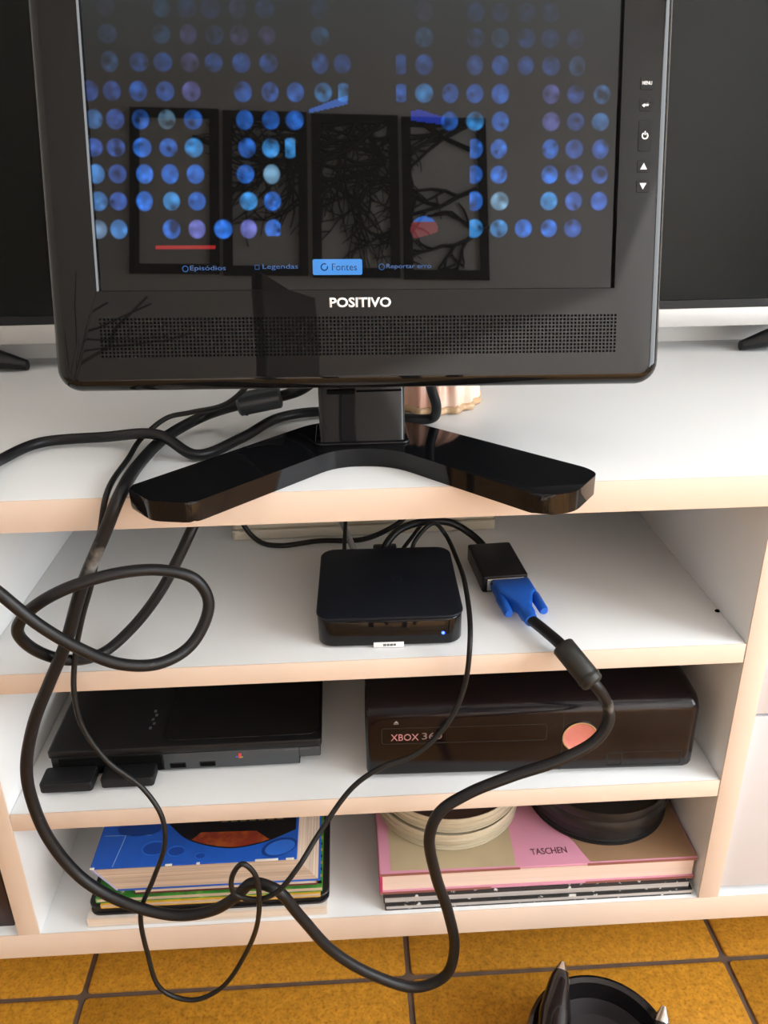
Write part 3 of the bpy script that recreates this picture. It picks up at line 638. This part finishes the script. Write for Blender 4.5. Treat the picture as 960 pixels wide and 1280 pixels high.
pbt = link('power_button', lathe([(0, -.001), (.0148, -.001), (.0148, .0008), (.0140, .0013), (.0130, .0009), (0, .0013)], 40), mat('chrome_rose_reflection', (.72, .30, .30), .22, metal=.6), xb, T(.0405, 0, .0415) @ RX90)  # chrome disc; the rose of its reflection is put into the base colour
link('ring', ring_me(.0152, .0140, 36, .0016), M_steel, pbt)
link('seam', box(.0255, .0262, -.0002, .0002, .0060, .0640, 0), M_dgap, xb)
link('usb_door', fframe(.0650, .1300, .0090, .0235, .0025, .0006), M_dgap, xb)
link('sync_button', fframe(.0660, .0790, .0100, .0225, .0020, .0006), M_dgap, xb)
for x in (-.115, .115):
    for y in (.03, .23): link('foot', lathe([(0, 0), (.008, 0), (.008, .0045), (0, .0045)], 16), M_matte, xb, T(x, y, 0))

# ================================================================== books
def pages(name, c, v):
    m = mat(name, c, .8, var=v, vscale=1.0)
    nt = m.node_tree; n = [x for x in nt.nodes if x.type == 'TEX_NOISE'][0]; tc = [x for x in nt.nodes if x.type == 'TEX_COORD'][0]
    mp = nt.nodes.new('ShaderNodeMapping'); mp.inputs['Scale'].default_value = (7, 7, 900); nt.links.new(tc.outputs['Object'], mp.inputs['Vector']); nt.links.new(mp.outputs['Vector'], n.inputs['Vector']); return m
M_page = pages('old_page_edges', (.50, .39, .30), .28)
M_page2 = pages('pale_page_edges', (.66, .56, .46), .15)
M_pageg = pages('grey_page_edges', (.42, .40, .39), .35)
def book(name, label, x0, x1, y0, y1, z0, z1, cov, pag, t=.0012, spine='L', over=.003, group=None, spine_m=None, shear=0.0, bot_m=None):
    cx, cy = (x0+x1)/2, (y0+y1)/2; b = thing(name, label, 'book', (cx, cy, z0), 0, group)
    hx, hy, h = (x1-x0)/2, (y1-y0)/2, z1-z0
    SH = Matrix(((1, 0, -shear/h if h else 0, shear), (0, 1, 0, 0), (0, 0, 1, 0), (0, 0, 0, 1)))
    def lk(n, me_, m_):
        me_.transform(SH); return link(n, me_, m_, b)
    lk('back_cover', slab(-hx, hx, -hy, hy, 0, t, .0012, t*.45, 2, 3), bot_m or cov)
    fc = lk('front_cover', slab(-hx, hx, -hy, hy, h-t, h, .0012, t*.45, 2, 3), cov)
    l, r_, f, k = over, over, over, over
    if spine == 'L': l = t*1.02; lk('spine', box(-hx, -hx+t, -hy, hy, t*.6, h-t*.6, t*.3), spine_m or cov)
    if spine == 'R': r_ = t*1.02; lk('spine', box(hx-t, hx, -hy, hy, t*.6, h-t*.6, t*.3), spine_m or cov)
    if spine == 'B': k = t*1.02; lk('spine', box(-hx, hx, hy-t, hy, t*.6, h-t*.6, t*.3), spine_m or cov)
    lk('page_block', box(-hx+l, hx-r_, -hy+f, hy-k, t*1.02, h-t*1.02, 0), pag)
    return b, fc
G1 = 'books stacked on the left of the bottom shelf'
z = zE
M_cgrey = mat('cream_cover', (.62, .56, .50), .6, var=.1)
book('magazine', 'cream paged magazine at the bottom of the left stack', .0415, .2570, .0035, .225, z, z+.0112, M_cgrey, M_page2, .0009, 'L', .0006, G1); z += .0113
M_blk = mat('black_folder_cover', (.010, .009, .009), .35, var=.3)
b = thing('folder', 'black folder with rounded corners in the left book stack', 'folder', (.1515, .1330, z), 0, G1)
link('cover', slab(-.1080, .1080, -.1270, .120, 0, .0022, .010, .0009), M_blk, b); link('cover', slab(-.1080, .1080, -.1270, .120, .0078, .0104, .010, .0010), M_blk, b)
link('page_block', box(-.104, .100, -.1245, .118, .0023, .0077, 0), M_blk, b); link('spine', box(-.108, -.1062, -.112, .112, .002, .0080, .0005), M_blk, b); z += .0105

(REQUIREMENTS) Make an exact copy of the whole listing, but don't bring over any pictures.

(OUTPUT FOR THIS EXERCISE)
Write part 3 of the bpy script that recreates this picture. It picks up at line 638. This part finishes the script. Write for Blender 4.5. Treat the picture as 960 pixels wide and 1280 pixels high.
pbt = link('power_button', lathe([(0, -.001), (.0148, -.001), (.0148, .0008), (.0140, .0013), (.0130, .0009), (0, .0013)], 40), mat('chrome_rose_reflection', (.72, .30, .30), .22, metal=.6), xb, T(.0405, 0, .0415) @ RX90)  # chrome disc; the rose of its reflection is put into the base colour
link('ring', ring_me(.0152, .0140, 36, .0016), M_steel, pbt)
link('seam', box(.0255, .0262, -.0002, .0002, .0060, .0640, 0), M_dgap, xb)
link('usb_door', fframe(.0650, .1300, .0090, .0235, .0025, .0006), M_dgap, xb)
link('sync_button', fframe(.0660, .0790, .0100, .0225, .0020, .0006), M_dgap, xb)
for x in (-.115, .115):
    for y in (.03, .23): link('foot', lathe([(0, 0), (.008, 0), (.008, .0045), (0, .0045)], 16), M_matte, xb, T(x, y, 0))

# ================================================================== books
def pages(name, c, v):
    m = mat(name, c, .8, var=v, vscale=1.0)
    nt = m.node_tree; n = [x for x in nt.nodes if x.type == 'TEX_NOISE'][0]; tc = [x for x in nt.nodes if x.type == 'TEX_COORD'][0]
    mp = nt.nodes.new('ShaderNodeMapping'); mp.inputs['Scale'].default_value = (7, 7, 900); nt.links.new(tc.outputs['Object'], mp.inputs['Vector']); nt.links.new(mp.outputs['Vector'], n.inputs['Vector']); return m
M_page = pages('old_page_edges', (.50, .39, .30), .28)
M_page2 = pages('pale_page_edges', (.66, .56, .46), .15)
M_pageg = pages('grey_page_edges', (.42, .40, .39), .35)
def book(name, label, x0, x1, y0, y1, z0, z1, cov, pag, t=.0012, spine='L', over=.003, group=None, spine_m=None, shear=0.0, bot_m=None):
    cx, cy = (x0+x1)/2, (y0+y1)/2; b = thing(name, label, 'book', (cx, cy, z0), 0, group)
    hx, hy, h = (x1-x0)/2, (y1-y0)/2, z1-z0
    SH = Matrix(((1, 0, -shear/h if h else 0, shear), (0, 1, 0, 0), (0, 0, 1, 0), (0, 0, 0, 1)))
    def lk(n, me_, m_):
        me_.transform(SH); return link(n, me_, m_, b)
    lk('back_cover', slab(-hx, hx, -hy, hy, 0, t, .0012, t*.45, 2, 3), bot_m or cov)
    fc = lk('front_cover', slab(-hx, hx, -hy, hy, h-t, h, .0012, t*.45, 2, 3), cov)
    l, r_, f, k = over, over, over, over
    if spine == 'L': l = t*1.02; lk('spine', box(-hx, -hx+t, -hy, hy, t*.6, h-t*.6, t*.3), spine_m or cov)
    if spine == 'R': r_ = t*1.02; lk('spine', box(hx-t, hx, -hy, hy, t*.6, h-t*.6, t*.3), spine_m or cov)
    if spine == 'B': k = t*1.02; lk('spine', box(-hx, hx, hy-t, hy, t*.6, h-t*.6, t*.3), spine_m or cov)
    lk('page_block', box(-hx+l, hx-r_, -hy+f, hy-k, t*1.02, h-t*1.02, 0), pag)
    return b, fc
G1 = 'books stacked on the left of the bottom shelf'
z = zE
M_cgrey = mat('cream_cover', (.62, .56, .50), .6, var=.1)
book('magazine', 'cream paged magazine at the bottom of the left stack', .0415, .2570, .0035, .225, z, z+.0112, M_cgrey, M_page2, .0009, 'L', .0006, G1); z += .0113
M_blk = mat('black_folder_cover', (.010, .009, .009), .35, var=.3)
b = thing('folder', 'black folder with rounded corners in the left book stack', 'folder', (.1515, .1330, z), 0, G1)
link('cover', slab(-.1080, .1080, -.1270, .120, 0, .0022, .010, .0009), M_blk, b); link('cover', slab(-.1080, .1080, -.1270, .120, .0078, .0104, .010, .0010), M_blk, b)
link('page_block', box(-.104, .100, -.1245, .118, .0023, .0077, 0), M_blk, b); link('spine', box(-.108, -.1062, -.112, .112, .002, .0080, .0005), M_blk, b); z += .0105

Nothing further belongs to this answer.